- Given material -
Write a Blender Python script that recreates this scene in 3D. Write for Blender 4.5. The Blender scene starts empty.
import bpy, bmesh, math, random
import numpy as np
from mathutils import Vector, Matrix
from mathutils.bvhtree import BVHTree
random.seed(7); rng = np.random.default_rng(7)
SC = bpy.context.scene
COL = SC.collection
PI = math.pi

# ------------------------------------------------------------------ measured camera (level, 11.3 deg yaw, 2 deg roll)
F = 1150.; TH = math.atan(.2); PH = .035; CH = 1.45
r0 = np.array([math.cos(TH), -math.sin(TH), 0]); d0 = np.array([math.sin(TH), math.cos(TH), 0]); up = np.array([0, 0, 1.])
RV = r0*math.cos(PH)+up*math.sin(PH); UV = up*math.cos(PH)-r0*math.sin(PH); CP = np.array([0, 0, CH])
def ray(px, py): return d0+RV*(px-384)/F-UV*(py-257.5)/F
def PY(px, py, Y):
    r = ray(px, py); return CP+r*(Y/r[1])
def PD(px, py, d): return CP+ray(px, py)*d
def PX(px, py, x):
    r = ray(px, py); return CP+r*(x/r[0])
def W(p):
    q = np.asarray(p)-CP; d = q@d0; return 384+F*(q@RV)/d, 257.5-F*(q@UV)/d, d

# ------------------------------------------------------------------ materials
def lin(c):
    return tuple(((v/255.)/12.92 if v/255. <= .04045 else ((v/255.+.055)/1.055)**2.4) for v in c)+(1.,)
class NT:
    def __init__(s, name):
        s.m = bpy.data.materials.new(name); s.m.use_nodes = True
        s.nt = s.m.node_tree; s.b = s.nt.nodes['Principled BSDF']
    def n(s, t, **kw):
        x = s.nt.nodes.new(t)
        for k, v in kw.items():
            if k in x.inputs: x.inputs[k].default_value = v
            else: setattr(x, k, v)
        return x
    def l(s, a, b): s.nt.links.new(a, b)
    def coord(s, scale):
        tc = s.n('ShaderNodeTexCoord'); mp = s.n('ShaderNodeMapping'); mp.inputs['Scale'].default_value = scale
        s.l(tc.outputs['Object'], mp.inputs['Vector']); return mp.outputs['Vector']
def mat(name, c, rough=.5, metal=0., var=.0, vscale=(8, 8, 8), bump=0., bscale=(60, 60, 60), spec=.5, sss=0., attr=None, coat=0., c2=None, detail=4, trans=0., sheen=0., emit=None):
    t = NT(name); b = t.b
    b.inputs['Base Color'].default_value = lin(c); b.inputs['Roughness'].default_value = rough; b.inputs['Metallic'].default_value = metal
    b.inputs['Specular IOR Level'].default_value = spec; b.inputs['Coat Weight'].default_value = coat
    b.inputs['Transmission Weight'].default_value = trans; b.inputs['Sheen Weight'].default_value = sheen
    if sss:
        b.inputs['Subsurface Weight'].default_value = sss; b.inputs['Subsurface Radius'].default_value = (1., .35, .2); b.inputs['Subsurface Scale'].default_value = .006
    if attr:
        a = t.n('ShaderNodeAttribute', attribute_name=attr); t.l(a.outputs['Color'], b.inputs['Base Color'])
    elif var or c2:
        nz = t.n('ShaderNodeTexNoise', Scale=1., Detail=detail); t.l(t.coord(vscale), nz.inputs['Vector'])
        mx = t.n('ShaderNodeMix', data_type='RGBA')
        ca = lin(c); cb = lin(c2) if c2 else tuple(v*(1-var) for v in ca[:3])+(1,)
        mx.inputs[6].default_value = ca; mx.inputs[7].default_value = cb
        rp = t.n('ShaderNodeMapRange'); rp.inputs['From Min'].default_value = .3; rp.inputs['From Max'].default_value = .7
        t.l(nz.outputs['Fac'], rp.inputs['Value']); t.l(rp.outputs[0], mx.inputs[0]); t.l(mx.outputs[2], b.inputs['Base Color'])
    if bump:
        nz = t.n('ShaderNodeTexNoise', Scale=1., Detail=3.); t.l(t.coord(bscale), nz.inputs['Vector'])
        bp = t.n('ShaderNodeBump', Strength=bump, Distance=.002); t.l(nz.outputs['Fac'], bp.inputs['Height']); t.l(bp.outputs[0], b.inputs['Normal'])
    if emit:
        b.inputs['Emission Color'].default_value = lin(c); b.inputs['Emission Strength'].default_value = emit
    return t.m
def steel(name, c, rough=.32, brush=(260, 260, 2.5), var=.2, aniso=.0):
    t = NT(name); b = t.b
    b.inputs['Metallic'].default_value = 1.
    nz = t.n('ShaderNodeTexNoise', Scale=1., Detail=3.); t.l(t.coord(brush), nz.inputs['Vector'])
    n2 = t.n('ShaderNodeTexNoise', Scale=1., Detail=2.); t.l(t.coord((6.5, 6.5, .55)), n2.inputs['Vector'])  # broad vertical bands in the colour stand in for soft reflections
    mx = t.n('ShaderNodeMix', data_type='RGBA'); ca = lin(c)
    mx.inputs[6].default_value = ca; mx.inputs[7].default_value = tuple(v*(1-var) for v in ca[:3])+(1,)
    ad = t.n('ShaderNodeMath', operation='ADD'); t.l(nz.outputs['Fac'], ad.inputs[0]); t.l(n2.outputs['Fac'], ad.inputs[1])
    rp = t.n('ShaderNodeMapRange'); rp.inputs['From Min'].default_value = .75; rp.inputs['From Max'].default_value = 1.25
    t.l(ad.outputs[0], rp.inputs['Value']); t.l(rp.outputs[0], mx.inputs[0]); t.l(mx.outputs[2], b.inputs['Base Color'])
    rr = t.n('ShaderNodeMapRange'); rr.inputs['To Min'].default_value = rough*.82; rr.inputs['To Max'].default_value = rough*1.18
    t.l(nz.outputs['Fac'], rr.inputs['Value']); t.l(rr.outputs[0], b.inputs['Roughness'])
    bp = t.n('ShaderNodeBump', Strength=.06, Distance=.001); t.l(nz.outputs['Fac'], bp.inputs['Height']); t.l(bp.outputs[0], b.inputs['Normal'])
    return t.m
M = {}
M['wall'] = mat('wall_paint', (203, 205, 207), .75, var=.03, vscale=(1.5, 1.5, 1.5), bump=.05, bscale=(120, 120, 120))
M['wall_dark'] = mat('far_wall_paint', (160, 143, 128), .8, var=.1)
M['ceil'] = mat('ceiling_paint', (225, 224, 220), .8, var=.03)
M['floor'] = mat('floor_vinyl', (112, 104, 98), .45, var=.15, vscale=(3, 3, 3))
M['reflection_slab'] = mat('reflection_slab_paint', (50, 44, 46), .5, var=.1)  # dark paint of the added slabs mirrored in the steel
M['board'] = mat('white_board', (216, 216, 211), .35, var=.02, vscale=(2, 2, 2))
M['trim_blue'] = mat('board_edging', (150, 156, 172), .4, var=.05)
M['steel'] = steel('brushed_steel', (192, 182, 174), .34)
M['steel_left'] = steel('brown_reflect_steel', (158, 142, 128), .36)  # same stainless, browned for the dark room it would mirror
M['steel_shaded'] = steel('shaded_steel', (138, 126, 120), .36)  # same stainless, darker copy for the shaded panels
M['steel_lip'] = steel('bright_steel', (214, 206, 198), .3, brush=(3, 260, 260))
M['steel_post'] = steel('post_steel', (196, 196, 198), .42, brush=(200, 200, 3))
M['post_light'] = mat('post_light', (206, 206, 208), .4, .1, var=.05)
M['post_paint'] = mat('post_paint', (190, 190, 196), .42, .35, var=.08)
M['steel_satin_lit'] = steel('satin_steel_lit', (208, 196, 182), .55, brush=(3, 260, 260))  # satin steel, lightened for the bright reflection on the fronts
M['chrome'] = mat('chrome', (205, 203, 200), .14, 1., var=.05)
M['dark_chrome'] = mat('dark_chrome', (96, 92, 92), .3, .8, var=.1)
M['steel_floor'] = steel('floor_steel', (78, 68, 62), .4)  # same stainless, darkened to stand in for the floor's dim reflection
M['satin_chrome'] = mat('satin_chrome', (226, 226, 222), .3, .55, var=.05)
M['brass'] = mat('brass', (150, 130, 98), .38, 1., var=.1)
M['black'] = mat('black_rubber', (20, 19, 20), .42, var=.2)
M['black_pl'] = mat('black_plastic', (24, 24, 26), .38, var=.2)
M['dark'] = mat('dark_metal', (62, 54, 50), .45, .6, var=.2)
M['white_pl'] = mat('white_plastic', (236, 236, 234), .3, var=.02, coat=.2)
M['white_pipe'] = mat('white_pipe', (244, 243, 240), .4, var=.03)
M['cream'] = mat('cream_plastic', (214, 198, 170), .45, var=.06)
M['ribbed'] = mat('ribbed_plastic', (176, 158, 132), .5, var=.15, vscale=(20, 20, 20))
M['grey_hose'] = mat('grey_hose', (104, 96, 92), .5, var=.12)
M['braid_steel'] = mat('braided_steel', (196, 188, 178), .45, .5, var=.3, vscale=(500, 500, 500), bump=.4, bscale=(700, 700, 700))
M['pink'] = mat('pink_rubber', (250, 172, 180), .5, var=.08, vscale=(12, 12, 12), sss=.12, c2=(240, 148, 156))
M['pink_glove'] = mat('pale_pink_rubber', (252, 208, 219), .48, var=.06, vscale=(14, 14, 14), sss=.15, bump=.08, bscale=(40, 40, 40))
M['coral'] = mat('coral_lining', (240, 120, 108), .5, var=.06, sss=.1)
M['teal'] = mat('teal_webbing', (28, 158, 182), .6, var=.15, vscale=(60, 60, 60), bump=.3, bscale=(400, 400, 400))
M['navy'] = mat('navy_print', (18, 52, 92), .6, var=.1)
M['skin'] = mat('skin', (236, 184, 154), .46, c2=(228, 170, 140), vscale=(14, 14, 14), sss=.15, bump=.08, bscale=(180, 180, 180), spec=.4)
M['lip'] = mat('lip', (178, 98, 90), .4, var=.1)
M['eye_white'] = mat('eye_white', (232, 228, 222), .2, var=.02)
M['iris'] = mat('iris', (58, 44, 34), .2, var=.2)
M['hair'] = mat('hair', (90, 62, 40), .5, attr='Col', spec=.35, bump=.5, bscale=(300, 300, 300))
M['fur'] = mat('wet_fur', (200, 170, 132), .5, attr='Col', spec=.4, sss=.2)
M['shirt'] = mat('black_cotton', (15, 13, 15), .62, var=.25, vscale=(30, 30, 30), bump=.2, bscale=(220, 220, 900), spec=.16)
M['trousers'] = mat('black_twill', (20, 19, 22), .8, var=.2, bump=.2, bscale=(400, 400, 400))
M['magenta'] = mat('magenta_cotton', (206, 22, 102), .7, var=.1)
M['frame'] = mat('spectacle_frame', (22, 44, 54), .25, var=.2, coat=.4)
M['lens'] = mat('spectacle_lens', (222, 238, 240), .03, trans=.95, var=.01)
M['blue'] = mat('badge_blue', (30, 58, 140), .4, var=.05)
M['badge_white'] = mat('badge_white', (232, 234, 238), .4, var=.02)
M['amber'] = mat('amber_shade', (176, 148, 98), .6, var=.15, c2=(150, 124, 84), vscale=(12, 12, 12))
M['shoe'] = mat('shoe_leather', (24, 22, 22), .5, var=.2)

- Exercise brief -
Exactly as written, please reproduce the lines from the first line of the data to the line containing "q = np.asarray(p)-CP;", inclusive, and nothing else.

- Correct response -
Write a Blender Python script that recreates this scene in 3D. Write for Blender 4.5. The Blender scene starts empty.
import bpy, bmesh, math, random
import numpy as np
from mathutils import Vector, Matrix
from mathutils.bvhtree import BVHTree
random.seed(7); rng = np.random.default_rng(7)
SC = bpy.context.scene
COL = SC.collection
PI = math.pi

# ------------------------------------------------------------------ measured camera (level, 11.3 deg yaw, 2 deg roll)
F = 1150.; TH = math.atan(.2); PH = .035; CH = 1.45
r0 = np.array([math.cos(TH), -math.sin(TH), 0]); d0 = np.array([math.sin(TH), math.cos(TH), 0]); up = np.array([0, 0, 1.])
RV = r0*math.cos(PH)+up*math.sin(PH); UV = up*math.cos(PH)-r0*math.sin(PH); CP = np.array([0, 0, CH])
def ray(px, py): return d0+RV*(px-384)/F-UV*(py-257.5)/F
def PY(px, py, Y):
    r = ray(px, py); return CP+r*(Y/r[1])
def PD(px, py, d): return CP+ray(px, py)*d
def PX(px, py, x):
    r = ray(px, py); return CP+r*(x/r[0])
def W(p):
    q = np.asarray(p)-CP; d = q@d0; return 384+F*(q@RV)/d, 257.5-F*(q@UV)/d, d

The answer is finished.